The argument may have started out with me saying that the bandwidth was both the same and effectively the same as a single GPU, but I've obviously realized why that was wrong and am now right. It's not enough that I admit that I was wrong before, you're bothered by me now that I am correct. At least I admited when I was wrong, the least you can do is either prove me wrong (you can't because I know for a fact that I'm right, but you can try) or admit that what I'm saying now is the absolute truth about this.
Also, for triple 1080p and 5760x1200, 2GB GTX 680s, even in triple SLI, can't do any more than FXAA in many games because of thier VRAM limit, so having multiple GPUs each with their own VRAM does not seem to help this at all.
http://www.hardocp.com/article/2012/04/25/geforce_gtx_680_3way_sli_radeon_7970_trifire_review/1
Notice how the 7970's problems have nothing to do with VRAM because it is not limited be VRAM capacity nor bandwidth, but the 680 can't even do proper AA for such a system.

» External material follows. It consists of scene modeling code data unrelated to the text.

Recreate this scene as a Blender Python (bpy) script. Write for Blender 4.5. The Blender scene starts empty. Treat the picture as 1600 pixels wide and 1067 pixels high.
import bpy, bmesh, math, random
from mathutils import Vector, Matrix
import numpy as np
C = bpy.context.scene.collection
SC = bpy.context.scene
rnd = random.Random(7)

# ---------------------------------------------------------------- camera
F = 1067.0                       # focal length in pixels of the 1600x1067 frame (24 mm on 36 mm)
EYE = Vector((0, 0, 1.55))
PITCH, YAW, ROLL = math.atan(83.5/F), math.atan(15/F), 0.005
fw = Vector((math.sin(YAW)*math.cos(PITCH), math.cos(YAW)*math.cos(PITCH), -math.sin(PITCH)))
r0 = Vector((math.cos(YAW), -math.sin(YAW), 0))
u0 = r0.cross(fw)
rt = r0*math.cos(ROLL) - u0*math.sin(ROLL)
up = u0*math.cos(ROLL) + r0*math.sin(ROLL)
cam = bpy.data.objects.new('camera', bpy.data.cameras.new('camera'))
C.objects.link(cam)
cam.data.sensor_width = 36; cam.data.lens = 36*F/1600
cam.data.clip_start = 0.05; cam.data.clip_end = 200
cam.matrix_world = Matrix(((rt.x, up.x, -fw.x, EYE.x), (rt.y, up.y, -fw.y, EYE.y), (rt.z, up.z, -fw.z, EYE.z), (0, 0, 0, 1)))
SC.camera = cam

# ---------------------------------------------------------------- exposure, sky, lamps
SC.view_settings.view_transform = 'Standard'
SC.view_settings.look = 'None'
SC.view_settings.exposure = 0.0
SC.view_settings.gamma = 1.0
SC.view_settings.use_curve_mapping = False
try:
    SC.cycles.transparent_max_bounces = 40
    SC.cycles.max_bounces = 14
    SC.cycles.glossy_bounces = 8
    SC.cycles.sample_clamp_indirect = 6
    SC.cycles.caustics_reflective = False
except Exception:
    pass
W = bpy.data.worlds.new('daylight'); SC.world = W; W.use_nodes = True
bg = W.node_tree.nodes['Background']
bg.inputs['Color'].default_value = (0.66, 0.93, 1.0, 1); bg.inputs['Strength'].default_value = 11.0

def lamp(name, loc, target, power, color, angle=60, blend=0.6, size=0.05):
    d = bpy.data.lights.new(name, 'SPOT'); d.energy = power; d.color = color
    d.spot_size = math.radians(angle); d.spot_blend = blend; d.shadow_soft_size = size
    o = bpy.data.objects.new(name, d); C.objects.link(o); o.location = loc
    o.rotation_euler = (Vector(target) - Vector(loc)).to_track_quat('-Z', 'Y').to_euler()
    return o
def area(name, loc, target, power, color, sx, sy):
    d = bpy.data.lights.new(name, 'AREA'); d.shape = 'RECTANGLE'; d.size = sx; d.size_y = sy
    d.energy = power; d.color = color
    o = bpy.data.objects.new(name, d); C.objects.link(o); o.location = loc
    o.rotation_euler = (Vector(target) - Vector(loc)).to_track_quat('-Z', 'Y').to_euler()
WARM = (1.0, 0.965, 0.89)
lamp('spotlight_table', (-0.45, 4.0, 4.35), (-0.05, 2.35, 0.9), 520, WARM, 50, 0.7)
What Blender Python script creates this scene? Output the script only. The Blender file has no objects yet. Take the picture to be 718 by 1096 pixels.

Also, a lot of these games (such as Batman) are Nvidia-optimized and the 7970s are using the original drivers they had at launch do to AMD's new drviers not working on the 7970 in eyefinity, so don't take the 7970's poor perfomrance to heart. Despite it's poor performance, it has nothing to do with VRAM capacity bottlenecks like the 680's does and [H] makes that very clear. If it confuses you or anyone else, I'd be glad to explain things in further detail (where I can) than [H] did.
If three 680s have a VRAM advantage over a single 680 like you suggest (I doubt it), then they would be unable to do even as well with AA and quality settings as the three 680s did here. Oh, and unlike your link, this is as not out of date (at least, until ground breaking drivers for Nvidia and/or AMD come out, but they wouldn't change VRAM capacity usage, just performance, feature addition/fixing, compatibility, and bug fixes).